《よく分かる世界金融危機》証券化ビジネスの問題点とは何か
世界中を混乱の渦に陥れた米国発の金融危機。その原因の一端は、残高ベースで約10兆ドル(2007年末)に膨らんだ証券化ビジネスの“暴走”にある。
そもそも証券化とは、各種ローン債権や不動産などの「現金を稼ぐ」資産を、株式や公社債などのような有価証券に換える手法。企業や金融機関などが証券化を専門とするSIVなどのハコ(特別目的会社・信託など)に資産を売却。ハコは、その資産が稼ぐ利益の分配を約束する証券を発行して、投資家に販売する。
企業や金融機関は、資産売却によりまとまった資金が調達できると同時に、資産を圧縮できるメリットがある。ローン返済や賃料支払いの延滞など、その資産をバランスシート上に保有することによって生じるリスクをなくすこともできる。特に、金融機関にとっては、経営戦略上で重要なBIS(国際決済銀行)規制上の自己資本比率向上にもつながる。
見えにくくなったリスク カネ余りが危機を増幅
証券化ビジネスは、住宅ローン債権を証券化するRMBSを中心に普及した。かつて米国では州をまたぐ銀行業務が禁じられていた。そこで「住宅ローン債権が特定地域に偏り、経済変動リスクが大きくなるのを回避するために、住宅ローン債権を転売する仕組みが出来上がった」(大和総研の溝端幹雄研究員)のが証券化の発端である。
1990年代までRMBSの組成には、ファニーメイ(米連邦住宅抵当金庫)やフレディマック(連邦住宅貸付抵当公社)などのGSE(政府支援企業)と呼ばれる公的機関が中心的な役割を担ってきた。
ところが、00年以降はその状況が変質する。民間だけで組成するRMBSが急増。GSEが保証の対象にしていないプライムローン以外の信用力の劣るローン(サブプライムローンやオルトA)の証券化が積極的になされた。00年以降だけで、RMBSの残高は2倍近くに膨れ上がった。カネ余りの中で高利回り商品を求める投資家の強烈なニーズがあったためだ。

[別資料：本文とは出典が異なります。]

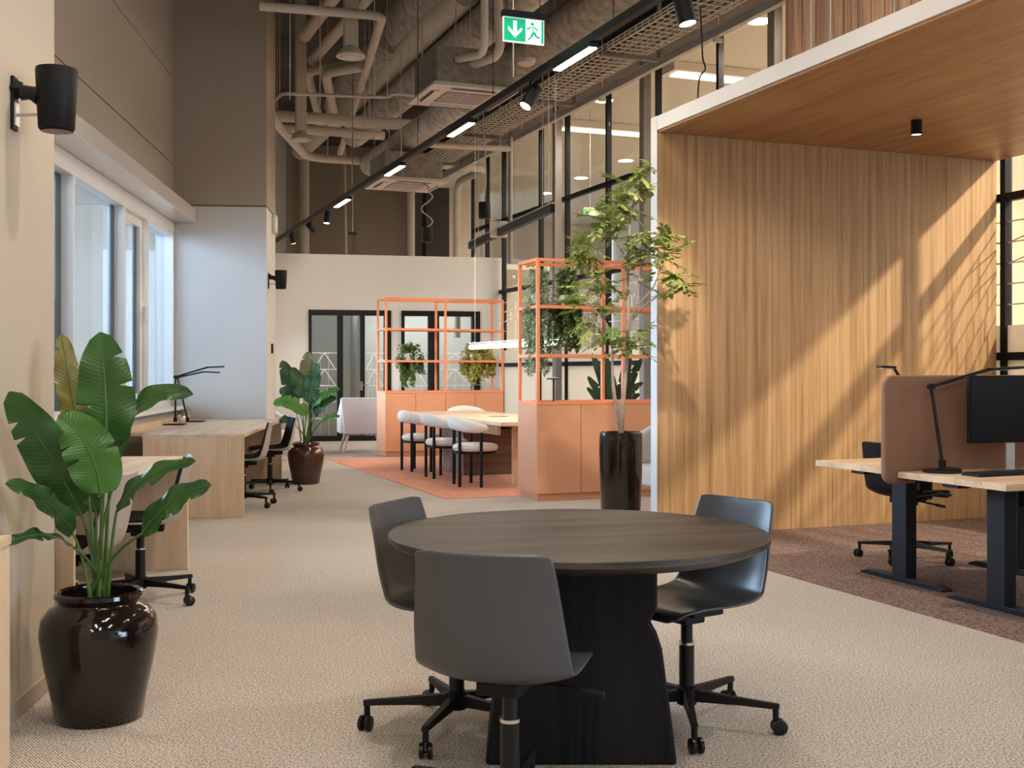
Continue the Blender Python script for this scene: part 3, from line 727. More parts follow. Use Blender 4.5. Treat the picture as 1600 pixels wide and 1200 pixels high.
# ================================================================ CORAL SHELF UNITS
def shelf_unit(label, loc, panels):
    t = thing('shelf_unit', label, 'shelf unit', loc, AR, 'coral shelf units with steel frames')
    W, D, H, TOP = 1.93, .52, .965, 2.43
    part('plinth', MB().box(.02,W-.02,.03,D-.02,0,.07), M['peach'], t)
    part('carcass', MB().box(0,W,.02,D,.07,H), M['peach'], t, .002)
    dw = W/4
    for k in range(4):
        part('door', MB().box(k*dw+.003,(k+1)*dw-.003,0,.02,.075,H-.004), M['peach'], t, .0015)
    r_ = .016
    for x in (r_, W/2, W-r_):
        for y in (r_, D-r_): part('post', MB().box(x-r_,x+r_,y-r_,y+r_,H,TOP), M['orange_steel'], t)
    for z in (H+.016, H+.49, H+.98, TOP-.016):
        fr = MB()
        for y in (r_, D-r_): fr.box(2*r_,W/2-r_,y-r_,y+r_,z-.016,z+.016).box(W/2+r_,W-2*r_,y-r_,y+r_,z-.016,z+.016)
        for x in (r_, W/2, W-r_): fr.box(x-r_,x+r_,2*r_,D-2*r_,z-.016,z+.016)
        part('rail', fr, M['orange_steel'], t)
    for z, x0, x1 in panels:
        part('shelf', MB().box(x0,x1,.03,D-.03,z-.01,z+.006), M['orange_steel'], t)
    return t
U1 = R(0,0); q = PX(602, 714, 17.46); U1 = Vector((q.x, q.y, .006))
q = PX(839, 784, 11.41); U2 = Vector((q.x, q.y, 0))
shelf_unit('coral shelf unit with two trailing plants behind the meeting table', U1, [(.965+.49,.03,1.90),(.965+.98,.03,1.90)])
shelf_unit('coral shelf unit partly hidden behind the potted tree', U2, [(.965+.98,.03,1.90)])
def SU(U, x, y, z): return Vector((U.x+x*PRX-y*PRY, U.y+x*PRY+y*PRX, z))

# table lamp on the second unit
lp = SU(U2, .36, .42, .965)
t = thing('table_lamp', 'small black cordless table lamp on the coral cabinet', 'lamp', lp)
part('base', MB().lathe([(0,0),(.07,0),(.07,.012),(0,.014)], 24), M['black'], t)
part('stem', MB().tube([(0,0,.012),(0,0,.27)], .008, 8), M['black'], t)
part('shade', MB().lathe([(0,.275),(.075,.262),(.078,.25),(.06,.25),(0,.265)], 24), M['black'], t)

# ================================================================ MEETING TABLE
MA = R(0,0)
tq = Vector((-.126, 12.56)); trel = tq-Vector(P0)
ta, tb = trel.x*PRX+trel.y*PRY, -trel.x*PRY+trel.y*PRX
mt = thing('meeting_table', 'long light oak meeting table on the coral carpet', 'table', R(ta,tb,.006), AR)
part('tabletop', MB().box(0,1.1,0,3.7,.69,.734), M['oak_top'], mt, .004)
part('apron', MB().box(.12,.16,.42,3.3,.57,.69).box(.94,.98,.42,3.3,.57,.69), M['oak_desk'], mt, .002)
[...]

サブプライムやオルトAの住宅ローンは、契約者の信用力が劣る分、貸付金利も高く、それだけ利回りが大きくなる。一方、米国の住宅価格はカネ余りによって資金が流入し、90年前後などの一時期を除き、おおむね上昇傾向が続いていた。米国景気も拡大している期間が長く、統計上は住宅ローンのデフォルト(債務不履行)率は低い状態にあった。そのため、信用力の劣る債権が組み込まれたRMBSの高い利回りだけが注目され、リスクは見落とされた。しかし、いったん住宅価格が下落に転じると、サブプライムやオルトAのデフォルトが相次ぐ。こうして、損失はリスクを見落としていた投資家に降りかかった。